17Malgré une structuration des chapitres peu éclairante sur les articulations logiques de la démonstration, l’ouvrage présente des exemples pertinents pour révéler les soubassements et les implications d’une esthétique de l’instabilité. Si la thèse d’ensemble sur le rapport à la totalité et aux normes reprend plusieurs acquis peu contestables de la critique beckettienne, elle est enrichie d’analyses éclairantes sur le statut de la différence et du désir. La liberté de la démarche est à l’aune de l’absence d’ancrage théorique de Beckett, dont l’œuvre est un creuset de pensées philosophiques mais se démarque de tout système existant.
18Cependant, la méthodologie de l’ouvrage suscite plusieurs réserves. Le double refus d’un ancrage historique et notionnel de l’éthique, qui permet certes de partir du texte lui‑même, induit parfois une certaine désinvolture dans l’approche. S’il apparaît fructueux de penser l’éthique chez Beckett en dehors des grandes références habituellement convoquées, il est plus discutable de ne pas esquisser de définition du terme et de ne jamais en interroger les limites d’application3. C’est en effet le terme même d’éthique qui pose véritablement problème. Une éthique ni morale, ni normative, ni stable est‑elle encore une éthique ? Il semble quasiment impossible de dissocier le concept de l’idée de jugement, qui implique une appréciation ou un positionnement par rapport à des faits, des paroles ou des individus. Or, comme le démontre précisément C. Mannweiler, aucune norme absolue n’est valable dans l’univers beckettien, qui exploite l’incohérence et s’avère avant tout une série de questions. Cet enjeu, qui aurait mérité d’être posé clairement, ne saurait évidemment être résolu en quelques lignes. Il ne semble pas plus juste de dire que Beckett se situe complètement au‑dehors de l’éthique, ni qu’il adopte une éthique relativiste. Si éthique il y a dans les œuvres de Beckett, elle est éminemment paradoxale puisqu’elle n’est pas régulatrice et consiste à limiter les jugements englobants — ce qui suppose qu’elle y échappe elle‑même. Employer ce terme conduit donc à en nuancer certaines composantes. Il faudrait alors peut‑être parler non d’une éthique de Beckett4, mais d’une éthique plurielle, c’est‑à‑dire d’éthiques possibles construites par les lecteurs à partir des représentations beckettiennes.
19Un second point de discussion, plus ponctuel, concerne la conception du mouvement de correction, qui permet selon Caroline Mannweiler de faire alterner les positions majoritaire et minoritaire pour contrer les tendances de la majorité à tout englober.
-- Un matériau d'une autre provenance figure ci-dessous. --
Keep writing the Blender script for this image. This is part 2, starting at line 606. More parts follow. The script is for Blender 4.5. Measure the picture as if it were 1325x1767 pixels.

Elle présente cette progression en termes de succession, dans une dynamique circulaire, ce qui semble exclure l’idée de simultanéité. Plusieurs textes font pourtant coexister des perceptions plurielles au‑delà d’une oscillation binaire, ce dont pourrait peut‑être rendre compte la notion de diffraction. Beckett chercherait alors avant tout à susciter un éclatement des possibles, peut‑être moins pour mettre en garde contre la totalité que, sur un versant positif, pour promouvoir une représentation du pluriel.
20Enfin, plusieurs voies apparaissent pour prolonger les acquis de cet ouvrage. Une analyse détaillée du rapport de Beckett à la logique permettrait sans doute de développer les réflexions menées sur le fonctionnement des phrases et de leurs paradoxes. Cet axe pourrait s’appuyer sur une étude stylistique : comment le refus de répondre et de trancher se manifeste‑t‑il dans les choix rythmiques et syntaxiques ? Il serait sans doute également intéressant de travailler l’idée de subversion, à partir de la reprise et du détournement des éthiques existantes au sein des textes. Cette idée pourrait alors être mise en lien avec la question de l’humour, composante centrale de la question éthique.